Outre-mer la 1ʳᵉ : Concrètement, que s'est-il passé en Nouvelle-Calédonie ?
David Ofer - président de la Fédération française de cybersécurité (FFC) : C'est une attaque qui a été réalisée par un envoi massif d'e-mails sur les infrastructures de l'unique opérateur internet de Nouvelle-Calédonie. Cela consiste à saturer les infrastructures informatiques en réception de manière que ces infrastructures ne puissent plus réagir lorsqu'elles ont des demandes de connexion.[...] Des attaques de cette nature, on en voit beaucoup.[...] Généralement, les entreprises et les opérateurs sont équipés contre cela. Peut-être que le déplacement du président en Nouvelle-Calédonie a donné l'idée à certains groupes de hackers de vouloir essayer de marquer un petit peu le coup.
OM la 1ʳᵉ : Quel est le but d'une attaque comme celle-ci ?
D.O. : À part saturer les serveurs, les bloquer et empêcher les communications ? Il n'y a pas grand-chose.[...] Il y a des cas de figure dans lesquels on utilise ces méthodes-là pour faire passer des messages ou pour faire des tentatives d'intrusion dans des systèmes. Là, cela permet de masquer et d'occuper les équipes de détection et de surveillance à autre chose. Je pense que c'est juste un coup de buzz. De ce que j'en vois là, je ne vois pas quel est le risque et quel est véritablement le sujet qui pourrait être problématique. Il y a une gêne, mais au-delà de la gêne, je ne vois pas vraiment ce qu'il peut y avoir de plus.
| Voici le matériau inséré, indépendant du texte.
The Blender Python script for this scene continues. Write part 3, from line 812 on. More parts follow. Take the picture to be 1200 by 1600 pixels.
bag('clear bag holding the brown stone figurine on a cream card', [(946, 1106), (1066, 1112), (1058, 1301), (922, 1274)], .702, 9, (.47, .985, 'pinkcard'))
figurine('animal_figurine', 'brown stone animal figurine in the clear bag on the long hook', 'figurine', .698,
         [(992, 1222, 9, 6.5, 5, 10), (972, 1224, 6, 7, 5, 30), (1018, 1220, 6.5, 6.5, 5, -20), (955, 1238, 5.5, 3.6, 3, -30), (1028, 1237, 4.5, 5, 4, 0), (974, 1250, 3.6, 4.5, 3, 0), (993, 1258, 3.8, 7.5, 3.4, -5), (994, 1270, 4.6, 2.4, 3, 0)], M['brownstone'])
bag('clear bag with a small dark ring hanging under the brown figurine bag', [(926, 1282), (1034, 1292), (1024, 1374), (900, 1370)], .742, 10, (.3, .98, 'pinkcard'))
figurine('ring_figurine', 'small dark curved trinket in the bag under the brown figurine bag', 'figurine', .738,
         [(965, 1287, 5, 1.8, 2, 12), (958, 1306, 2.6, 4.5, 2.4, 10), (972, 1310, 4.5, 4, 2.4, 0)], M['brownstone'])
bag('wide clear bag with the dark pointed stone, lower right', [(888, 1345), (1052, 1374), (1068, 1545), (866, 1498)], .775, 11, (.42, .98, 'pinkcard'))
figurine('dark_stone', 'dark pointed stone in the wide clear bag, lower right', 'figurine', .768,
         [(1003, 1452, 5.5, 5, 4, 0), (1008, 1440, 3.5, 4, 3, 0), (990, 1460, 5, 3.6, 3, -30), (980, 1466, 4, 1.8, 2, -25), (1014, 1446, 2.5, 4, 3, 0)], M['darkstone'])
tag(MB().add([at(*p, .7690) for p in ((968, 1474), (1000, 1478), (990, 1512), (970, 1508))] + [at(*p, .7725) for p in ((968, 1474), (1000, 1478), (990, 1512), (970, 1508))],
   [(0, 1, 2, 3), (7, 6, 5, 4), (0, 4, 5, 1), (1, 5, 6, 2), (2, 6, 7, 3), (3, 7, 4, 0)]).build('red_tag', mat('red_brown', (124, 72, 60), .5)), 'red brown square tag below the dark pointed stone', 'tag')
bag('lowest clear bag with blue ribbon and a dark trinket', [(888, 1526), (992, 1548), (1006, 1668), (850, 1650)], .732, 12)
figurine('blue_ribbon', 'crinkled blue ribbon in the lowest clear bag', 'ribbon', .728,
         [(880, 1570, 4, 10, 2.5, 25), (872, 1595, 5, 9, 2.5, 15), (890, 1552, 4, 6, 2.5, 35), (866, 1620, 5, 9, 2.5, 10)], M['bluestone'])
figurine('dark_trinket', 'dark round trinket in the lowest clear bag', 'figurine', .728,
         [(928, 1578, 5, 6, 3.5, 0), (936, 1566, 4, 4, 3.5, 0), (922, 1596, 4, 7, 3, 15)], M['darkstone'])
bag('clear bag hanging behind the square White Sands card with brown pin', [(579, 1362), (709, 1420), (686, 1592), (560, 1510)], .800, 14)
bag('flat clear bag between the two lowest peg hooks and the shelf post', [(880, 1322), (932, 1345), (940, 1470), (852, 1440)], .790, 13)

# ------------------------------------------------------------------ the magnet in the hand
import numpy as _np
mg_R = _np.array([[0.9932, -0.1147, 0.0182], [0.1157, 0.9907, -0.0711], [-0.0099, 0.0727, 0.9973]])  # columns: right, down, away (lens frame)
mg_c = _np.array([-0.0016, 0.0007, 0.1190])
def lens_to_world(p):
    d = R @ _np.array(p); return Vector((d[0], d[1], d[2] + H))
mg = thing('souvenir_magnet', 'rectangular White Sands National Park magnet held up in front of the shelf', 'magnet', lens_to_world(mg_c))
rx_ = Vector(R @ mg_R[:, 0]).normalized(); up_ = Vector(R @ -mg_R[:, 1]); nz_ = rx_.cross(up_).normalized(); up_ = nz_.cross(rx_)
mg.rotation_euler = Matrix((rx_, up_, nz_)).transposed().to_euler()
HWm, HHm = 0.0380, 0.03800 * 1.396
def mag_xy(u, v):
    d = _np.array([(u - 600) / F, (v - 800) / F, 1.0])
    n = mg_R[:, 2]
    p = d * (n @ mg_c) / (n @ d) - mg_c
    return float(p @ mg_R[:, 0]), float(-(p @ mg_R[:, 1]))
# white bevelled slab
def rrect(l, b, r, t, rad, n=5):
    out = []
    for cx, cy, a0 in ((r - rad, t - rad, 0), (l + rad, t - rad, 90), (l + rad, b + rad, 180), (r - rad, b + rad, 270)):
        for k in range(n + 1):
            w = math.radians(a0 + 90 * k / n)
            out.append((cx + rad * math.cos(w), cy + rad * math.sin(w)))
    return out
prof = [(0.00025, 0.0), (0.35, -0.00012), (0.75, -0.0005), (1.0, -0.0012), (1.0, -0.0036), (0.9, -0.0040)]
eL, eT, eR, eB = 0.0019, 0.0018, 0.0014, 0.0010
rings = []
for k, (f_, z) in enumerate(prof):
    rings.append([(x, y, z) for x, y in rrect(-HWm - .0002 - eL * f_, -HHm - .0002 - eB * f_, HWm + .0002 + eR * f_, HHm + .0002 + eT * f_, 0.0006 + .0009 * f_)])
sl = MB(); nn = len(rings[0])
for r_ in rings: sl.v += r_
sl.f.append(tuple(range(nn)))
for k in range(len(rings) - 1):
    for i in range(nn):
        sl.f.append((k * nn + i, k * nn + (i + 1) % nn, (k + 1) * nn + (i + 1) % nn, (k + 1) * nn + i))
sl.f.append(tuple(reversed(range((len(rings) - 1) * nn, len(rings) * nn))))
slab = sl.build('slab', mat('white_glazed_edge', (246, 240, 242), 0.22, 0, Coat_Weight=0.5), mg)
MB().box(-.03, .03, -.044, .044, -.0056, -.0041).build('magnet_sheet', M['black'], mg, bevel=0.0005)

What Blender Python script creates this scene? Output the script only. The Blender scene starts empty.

Sauf évidemment si on découvre derrière qu'il y avait en fait un camouflage pour autre chose, ce qui est possible. Quand il y a des vraies cyberattaques avec des vrais sujets, on remonte rarement à la source. Ici, on est remonté jusqu'aux adresses IP, à priori très facilement. Ils n'ont même pas cherché à les masquer.
OM la 1ʳᵉ : Comment les hackeurs ont-ils réalisé cette cyberattaque ?
D.O. : Il n'y a pas besoin d'être un 'crack' en informatique pour pouvoir faire ça. Concrètement, on crée une 'moulinette', c'est-à-dire un petit programme qui envoie des mails en masse. Avec cette quantité de mails, il faut plusieurs ordinateurs. Aujourd'hui, on monte des ordinateurs virtuels en parallèle qui vont en fait faire tourner ces 'moulinettes'. Ils enverront donc automatiquement des e-mails de manière à pouvoir saturer les destinataires.
OM la 1ʳᵉ : Quelles sont les conséquences d'une cyberattaque ?
D.O. : Il faut quand même se souvenir que 80 % des cyberattaques passent par les mails. Il y a toujours des mails piégés avec des liens ou des pièces jointes sur lesquels on va malheureusement cliquer. Ça ce sont vraiment les gros vecteurs d'attaque aujourd'hui, notamment des organisations criminelles pour aller demander des rançons ou voler de la donnée. C'est comme ça qu'on arrive finalement à installer, des malwares (variété de logiciels hostiles ou intrusifs, NDLR.) dans les systèmes d'information. Aujourd'hui, les attaques par mail sont un vecteur très préoccupant de cyberattaque. En Nouvelle-Calédonie, on a donc saturé un opérateur de manière à bloquer les communications et c'est la seule chose que l'on constate.
OM la 1ʳᵉ : Les Outre-mer sont-elles des cibles plus faciles que l'Hexagone?
D.O. : Aujourd'hui, tout le monde est attaquable. La difficulté que l'on a peut-être dans certains territoires d'Outre-mer, c'est peut-être la qualité des réseaux informatiques. Ce sont des réseaux assez anciens qui ne sont pas tout à fait au goût du jour. Ils peuvent saturer assez rapidement ou n'ont pas la capacité de débit pour supporter de grosses connexions. Tout est connecté, tout est numérique. Si vous avez une interruption des systèmes d'urgence parce que les systèmes ont été mis par terre, que ce soit en Nouvelle-Calédonie ou ailleurs, cela sera la même chose. Donc quand on prend bien le sens du risque cyber et du risque qu'apporte le numérique dans le quotidien de chacun des citoyens, on réalise que oui, les attaques cyber peuvent apporter des préjudices. Mais pas qu'en Nouvelle-Calédonie ou dans les Outre-mer, partout dans le monde.